24 000 milles à parcourir, un enchaînement d'océans, de caps et de difficultés notoirement connues. Vu de la terre, on a tendance à se dire que compte tenu du menu proposé aux concurrents du Vendée Globe, une entrée en douceur s'impose. Mais c'est mal connaître les compétiteurs qu'ils sont. Ainsi, depuis samedi 13h02, une bagarre, une chevauchée atlantique s'est engagée. Bien décidé à faire valoir ses droits sitôt le coup de canon donné, Bernard Stamm n'a pas manqué le rendez-vous. Premier leader de la flotte dès le classement de 15 heures, il n'a de cesse, depuis, de jouer sur le devant de la scène, et ce, malgré les conditions très prononcées dans le Golfe de Gascogne. 25 à 30 nœuds de vent, une mer très chahutée, rien n 'a été épargné aux solitaires. Contacté ce matin par son équipe à terre, le skipper de Cheminées Poujoulat est revenu sur ces premières heures de course : " Dans le Golfe de Gascogne, la mer était extrêmement mauvaise.
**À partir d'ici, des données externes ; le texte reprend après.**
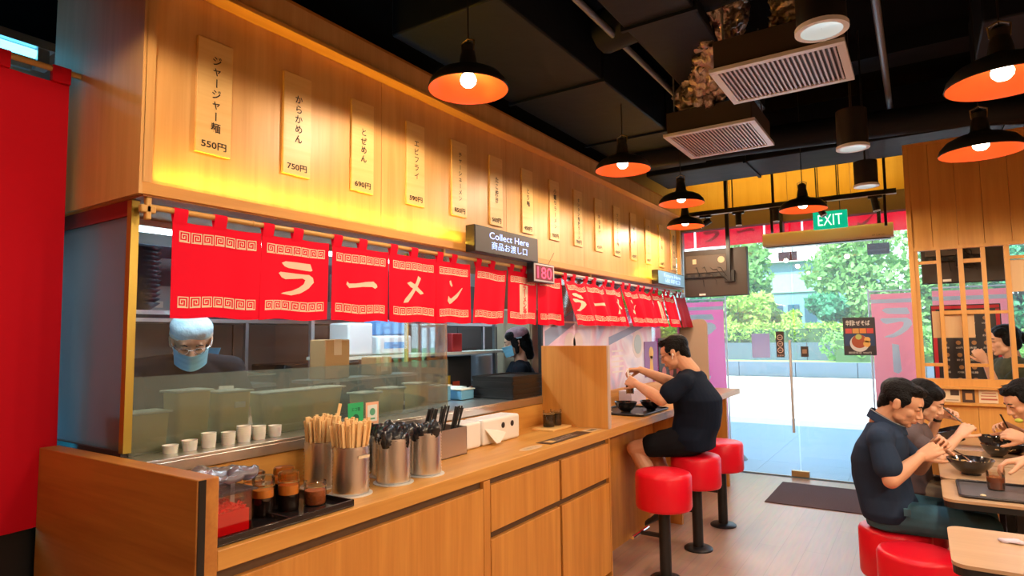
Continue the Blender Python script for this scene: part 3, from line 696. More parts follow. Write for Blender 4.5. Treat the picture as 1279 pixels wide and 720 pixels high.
# LED signs --------------------------------------------------------------------
M_scr = mat('sign_face', (.055, .04, .038), .5); M_ledb = mat('led_blue', (.3, .45, 1), .5, emit=1.5, ecol=(.30, .46, 1))
def led_sign(y0, y1, z0, z1, l1, l2, label, face=M_scr, x0=-2.15, x1=-2.085):
    t = thing('led_sign', ((x0+x1)/2, (y0+y1)/2, z0), label, 'sign')
    MB().box(x0, x1, y0, y1, z0, z1).build('housing', M_blackp, t, bevel=.003)
    MB().box(x1, x1+.002, y0+.006, y1-.006, z0+.006, z1-.006).build('face', face, t)
    tx = MB(); yc = (y0+y1)/2+.01; h = z1-z0
    put_text(tx, l1, (x1+.0035, yc, z0+h*.70), UY, UZ, .06, .0, width=(y1-y0)*.62, height=h*.26)
    put_text(tx, l2, (x1+.0035, yc, z0+h*.33), UY, UZ, .06, .0, width=(y1-y0)*.56, height=h*.30)
    tx.build('lettering', M_ledb, t)
led_sign(2.80, 3.50, 1.99, 2.145, 'Collect Here', '商品お渡し口', 'brown box sign with glowing blue Collect Here lettering')
led_sign(5.75, 6.55, 1.998, 2.135, 'Return Here', '返却口', 'pale blue lit box sign at the far end of the bulkhead', mat('sign_face_blue', (.18, .36, .5), .4, emit=.25, ecol=(.3, .55, .8)))
nd = thing('number_display', (-2.11, 3.6, 1.85), 'small red digital queue number display hanging below the bulkhead', 'display')
MB().box(-2.15, -2.10, 3.46, 3.74, 1.862, 1.992).build('housing', M_blackp, nd, bevel=.003)
MB().box(-2.10, -2.097, 3.468, 3.732, 1.868, 1.986).build('bezel', mat('bezel_grey', (.5, .45, .45), .4), nd)
MB().box(-2.097, -2.0955, 3.482, 3.718, 1.878, 1.976).build('screen', mat('screen_dark', (.03, .0, .006), .6, emit=.25, ecol=(.6, .0, .05)), nd)
mb = MB(); put_text(mb, '180', (-2.0945, 3.60, 1.927), UY, UZ, .1, .0, width=.19, height=.078); mb.build('digits', mat('digit_red', (1, .05, .1), .5, emit=1.0, ecol=(1, .03, .12)), nd)
MB().tube([(-2.13, 3.7, 1.99), (-2.10, 3.74, 2.08)], .0015, 6).build('aerial', M_black, nd)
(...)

C'était de la très grosse houle. On s'est fait un peu brasser jusqu'au Cap Finisterre. Après on a envoyé le spi et c'était de la descente le long du Portugal. C'était pas mal. Je ne pense pas encore avoir trouvé mon rythme. C'est extrêmement physique. Il ne faut vraiment pas se tromper de voile parce que c'est soit de la route au mauvais endroit soit énormément de travail pour rechanger. C'est donc important d'être bien sur l'analyse météo et de bien anticiper ".
Une molle avant d'entrer dans le dur !
De météo et d'anticipation il est justement question depuis plusieurs heures sur l'Atlantique. Les concurrents doivent en effet affirmer un premier positionnement stratégique. En cause, la nécessité d'aller chercher un front et donc de la pression dans l'Ouest, afin de soigner la suite de la descente dans les meilleures conditions. " On va vers une transition et on fait de l'Ouest pour aller chercher un front. C'est un peu comme ce qu'il se passe généralement au départ, dans le Golfe de Gascogne, mais là c'est au Sud du Portugal. On va aller chercher ce front à l'Ouest et aller chercher le vent de Nord Ouest fort qu'il y a derrière ". Mais avant ce phénomène recherché et synonyme de vitesse, il leur faut négocier une dorsale générant des vents faibles. Peu de vent dans un premier temps, un net renforcement à suivre, autant dire que la vigilance sera de mise pour ne rien casser. Face à ce scénario, certains, comme Vincent Riou, ont choisi de jouer les extrêmes et de partir au front les premiers. Bernard Stamm, a quant à lui privilégié un peu plus longtemps sa trajectoire sudiste pour gagner sur la route, avant d'appuyer en douceur son sillage pour se ménager le meilleur des compromis. Les prochains pointages devraient commencer à donner des éléments de réponse sur le bien fondé des différentes versions, mais en attendant, le Suisse garde une belle vitesse quand d'autres jouent la partition au ralenti.
Un potentiel confirmé
On l'aura compris, le début de course de Bernard Stamm est à la hauteur des attentes nourries depuis de longs mois. Ces trois premiers jours de mer sonnent aussi comme la validation de ce que l'on pressentait depuis les derniers entraînements en baie de Port-La-Forêt. Le seul plan signé Juan Kouyoumdjian fait peut-être figure de dissident, de bateau physique mais il n'en démontre pas moins un énorme potentiel. Un constat qui ravit le skipper de Cheminées Poujoulat qui garde toutefois toute sa lucidité sur la question : " On est assez en dessous des potentiels des bateaux je pense, parce que c'est une course autour du monde. Il faut mettre le curseur au bon endroit, ne pas prendre de risques. Tout ce qu'on perd le long de la route, on ne le retrouve pas ou alors il faut réparer, bricoler. Il faut vraiment faire attention. Il y a déjà des petites bricoles qui se mettent en place. Il faut être vigilant. Je suis content du comportement du bateau. Par contre, il faut se méfier de ceux qui sont derrière quand même. Je sais qu'il y a largement assez de potentiel pour aller à la vitesse où on va maintenant ".
Heureux en mer, prudent et lucide, Bernard Stamm est bien dans son Vendée Globe. D'ici quelques heures, il aura définitivement pris son rythme et pu caler un sommeil qui s'est fait volage sur les 36 premières heures. Mais à bord de Cheminées Poujoulat, le tour du monde est en marche.